Moreover, the context was the crank saying that ZFC does not prove
~ExAy(yex <-> ~yey). In that context, with a crank who doesn't know
second order logic from second base in baseball, it is not required to
go into second order. It is sufficient to rebut the crank with a ZFC
prove and as bonus, as I DID, mention too that this works with any 2-
place relation symbol and as bonus (since the crank understands none
of this anyway) to mention it's a theorem of the pure first order
predicate calculus. (Though I do grant that in second order, it's even
more general since it ranges over relations and not just relation
symbols; though this is hardly the kind of thing that very much
matters in the purpose of rebutting the crank who claims that ZFC does
not prove ~ExAy(yex <-> ~yey)).
By the way, my purpose is not to convince or instruct the crank (which
is impossible) but rather to clearly rebut the crank, as a matter of
record. And that is exactly accomplished by giving the ZFC proof. It
is not required to include greatest generality and such things as
being able to state in second order. If making a techincal point in
mathematics always required stating in greatest generality and
mentioning the deepest possible mathematical and logical basis, then
making simple technical points would be continually burdensome.

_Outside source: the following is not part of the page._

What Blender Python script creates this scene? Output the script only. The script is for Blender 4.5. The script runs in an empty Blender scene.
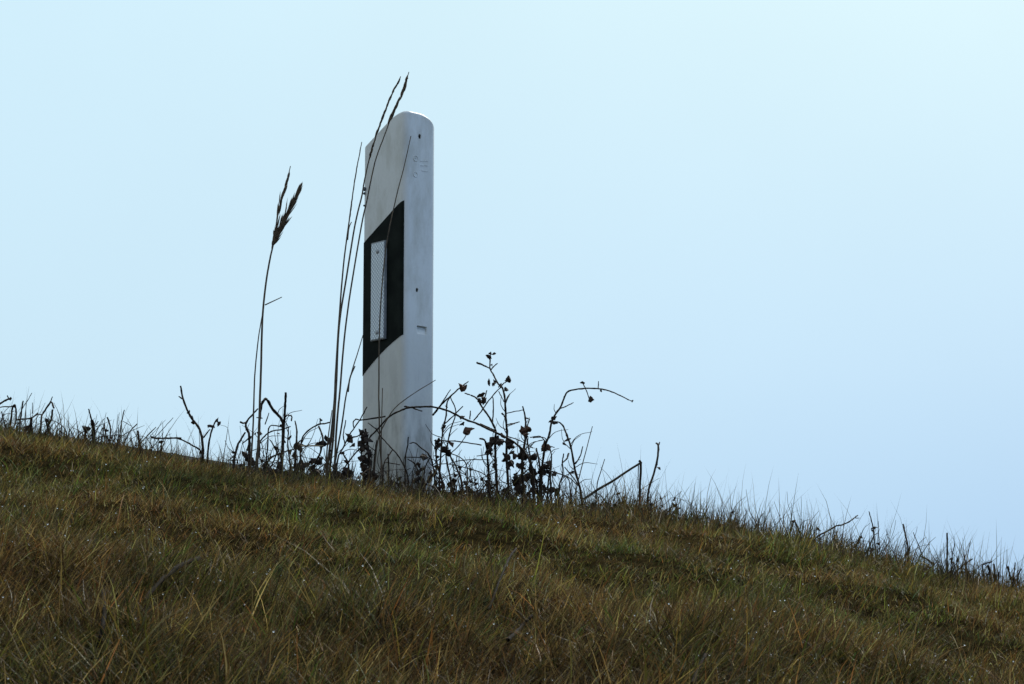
import bpy, bmesh, math, random
import numpy as np
from mathutils import Vector, Matrix

sc = bpy.context.scene
col = sc.collection
R = math.radians
rng = np.random.default_rng(11)
rnd = random.Random(5)

# ------------------------------------------------------------------ camera
EYE = 0.65
PITCH = R(9.78)
LENS = 100.0
FP = 1024 * LENS / 36.0
cd = bpy.data.cameras.new("camera")
cam = bpy.data.objects.new("camera", cd)
col.objects.link(cam)
cam.location = (0, 0, EYE)
cam.rotation_euler = (R(90) + PITCH, 0, 0)
cd.lens = LENS
cd.sensor_width = 36
cd.clip_start = 0.05
cd.clip_end = 5000
cd.dof.use_dof = True
cd.dof.focus_distance = 4.95
cd.dof.aperture_fstop = 45
sc.camera = cam

# ------------------------------------------------------------------ sky and sun
SUN_EL, SUN_AZ = R(42), R(24)          # azimuth to the right of the view direction (+Y)
w = bpy.data.worlds.new("World")
sc.world = w
w.use_nodes = True
nt = w.node_tree
nt.nodes.clear()
N = nt.nodes.new
L = nt.links.new
out = N("ShaderNodeOutputWorld")
bg1 = N("ShaderNodeBackground"); bg2 = N("ShaderNodeBackground"); add = N("ShaderNodeAddShader")
sky = N("ShaderNodeTexSky")
sky.sky_type = 'NISHITA'; sky.sun_disc = False
sky.sun_elevation = SUN_EL; sky.sun_rotation = SUN_AZ
sky.air_density = 1.0; sky.dust_density = 2.0; sky.ozone_density = 1.5
L(sky.outputs[0], bg1.inputs[0]); bg1.inputs[1].default_value = 0.012
# thin high overcast: pale veil, brighter above and towards the sun, greyer blue low down
tc = N("ShaderNodeTexCoord"); sep = N("ShaderNodeSeparateXYZ")
L(tc.outputs["Generated"], sep.inputs[0])
def ramp(stops):
    r = N("ShaderNodeValToRGB"); r.color_ramp.interpolation = 'EASE'
    r.color_ramp.interpolation = 'LINEAR'
    e = r.color_ramp.elements
    e[0].position = stops[0][0]; e[0].color = (*stops[0][1], 1)
    e[1].position = stops[-1][0]; e[1].color = (*stops[-1][1], 1)
    for p, c in stops[1:-1]:
        k = e.new(p); k.color = (*c, 1)
    return r
VEIL_L = [(0.0, (.40, .52, .66)), (.09, (.50, .71, .87)), (.16, (.56, .77, .90)), (.29, (.61, .83, .93)), (.6, (.62, .76, .84)), (1.0, (.60, .68, .76))]
VEIL_R = [(0.0, (.31, .50, .74)), (.09, (.345, .56, .82)), (.16, (.49, .70, .88)), (.29, (.68, .89, .93)), (.6, (.85, .92, .92)), (1.0, (.60, .68, .76))]
VEIL_B = [(0.0, (.44, .48, .46)), (.3, (.42, .47, .48)), (.6, (.46, .53, .57)), (1.0, (.60, .68, .76))]
VEIL_BR = [(0.0, (.38, .62, .98)), (.3, (.40, .66, 1.06)), (.6, (.44, .64, .96)), (1.0, (.60, .68, .76))]
rl, rr, rb, rbr = ramp(VEIL_L), ramp(VEIL_R), ramp(VEIL_B), ramp(VEIL_BR)
for r_ in (rl, rr, rb, rbr): L(sep.outputs[2], r_.inputs[0])
mbx = N('ShaderNodeMapRange'); mbx.interpolation_type = 'SMOOTHSTEP'; mbx.inputs[1].default_value = -.5; mbx.inputs[2].default_value = .6
L(sep.outputs[0], mbx.inputs[0])
mixc = N('ShaderNodeMix'); mixc.data_type = 'RGBA'
L(mbx.outputs[0], mixc.inputs[0]); L(rb.outputs[0], mixc.inputs[6]); L(rbr.outputs[0], mixc.inputs[7])
mx = N("ShaderNodeMapRange"); mx.interpolation_type = 'SMOOTHSTEP'
mx.inputs[1].default_value = -0.22; mx.inputs[2].default_value = 0.24
L(sep.outputs[0], mx.inputs[0])
mixa = N("ShaderNodeMix"); mixa.data_type = 'RGBA'
L(mx.outputs[0], mixa.inputs[0]); L(rl.outputs[0], mixa.inputs[6]); L(rr.outputs[0], mixa.inputs[7])
my = N("ShaderNodeMapRange"); my.interpolation_type = 'SMOOTHSTEP'
my.inputs[1].default_value = 0.75; my.inputs[2].default_value = -0.5
L(sep.outputs[1], my.inputs[0])
mixb = N("ShaderNodeMix"); mixb.data_type = 'RGBA'
L(my.outputs[0], mixb.inputs[0]); L(mixa.outputs[2], mixb.inputs[6]); L(mixc.outputs[2], mixb.inputs[7])
nz = N('ShaderNodeTexNoise'); nz.inputs['Scale'].default_value = 5; nz.inputs['Detail'].default_value = 5
L(tc.outputs['Generated'], nz.inputs['Vector'])
nr = N('ShaderNodeMapRange'); nr.inputs[1].default_value = .3; nr.inputs[2].default_value = .7; nr.inputs[3].default_value = .975; nr.inputs[4].default_value = 1.02
L(nz.outputs[0], nr.inputs[0])
vs_ = N('ShaderNodeVectorMath'); vs_.operation = 'SCALE'; L(mixb.outputs[2], vs_.inputs[0]); L(nr.outputs[0], vs_.inputs['Scale'])
L(vs_.outputs[0], bg2.inputs[0]); bg2.inputs[1].default_value = 0.95
L(bg1.outputs[0], add.inputs[0]); L(bg2.outputs[0], add.inputs[1]); L(add.outputs[0], out.inputs[0])

sd = bpy.data.lights.new("sun", 'SUN'); sun = bpy.data.objects.new("sun", sd); col.objects.link(sun)
sd.energy = 3.6; sd.angle = R(1.5); sd.color = (1, .95, .86)
sdir = Vector((math.sin(SUN_AZ) * math.cos(SUN_EL), math.cos(SUN_AZ) * math.cos(SUN_EL), math.sin(SUN_EL)))
sun.rotation_euler = sdir.to_track_quat('Z', 'Y').to_euler()
sun.location = (5, 10, 12)

sc.view_settings.view_transform = 'Standard'; sc.view_settings.look = 'None'
sc.view_settings.exposure = 0; sc.view_settings.gamma = 1; sc.view_settings.use_curve_mapping = False
sc.render.engine = 'CYCLES'
sc.cycles.transparent_max_bounces = 8

# ------------------------------------------------------------------ helpers
def tanrow(row):
    v = (342 - row) / FP
    return (math.sin(PITCH) + v * math.cos(PITCH)) / (math.cos(PITCH) - v * math.sin(PITCH))
def zrow(row, Y): return EYE + Y * tanrow(row)
def P(px, row, Y):
    v = (342 - row) / FP; u = (px - 512) / FP
    k = Y / (math.cos(PITCH) - v * math.sin(PITCH))
    return Vector((u * k, Y, EYE + k * (math.sin(PITCH) + v * math.cos(PITCH))))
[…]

> > [Indeed] one can understand Russell's Paradox better if, rather
than
> > thinking about what it is analogous to, develop a general theorem for
> > which each is an instance.
>
> Indeed.
Indeed.
Are we all indeedly happy now?
But again, my point (at that exact juncture; there were other points
at other junctures) was NOT to instruct the crank in the logical basis
of Russell's paradox, but specifically to rebut the crank's claim that
~ExAy(yex <-> ~yey) is not a theorem of ZFC.
> This theorem is called Thomson's theorem:
>
> "Let S be any set and R any relation defined at least on S.
> Then no element of S has R to all and only those elements
> in S which do not R to themselves."
>
> (J. F. Thomson, "On Some Paradoxes" in Analytical Philosophy,
> ed. R. J. Butler, New York: Barnes & Noble, 1962, p. 104-119.)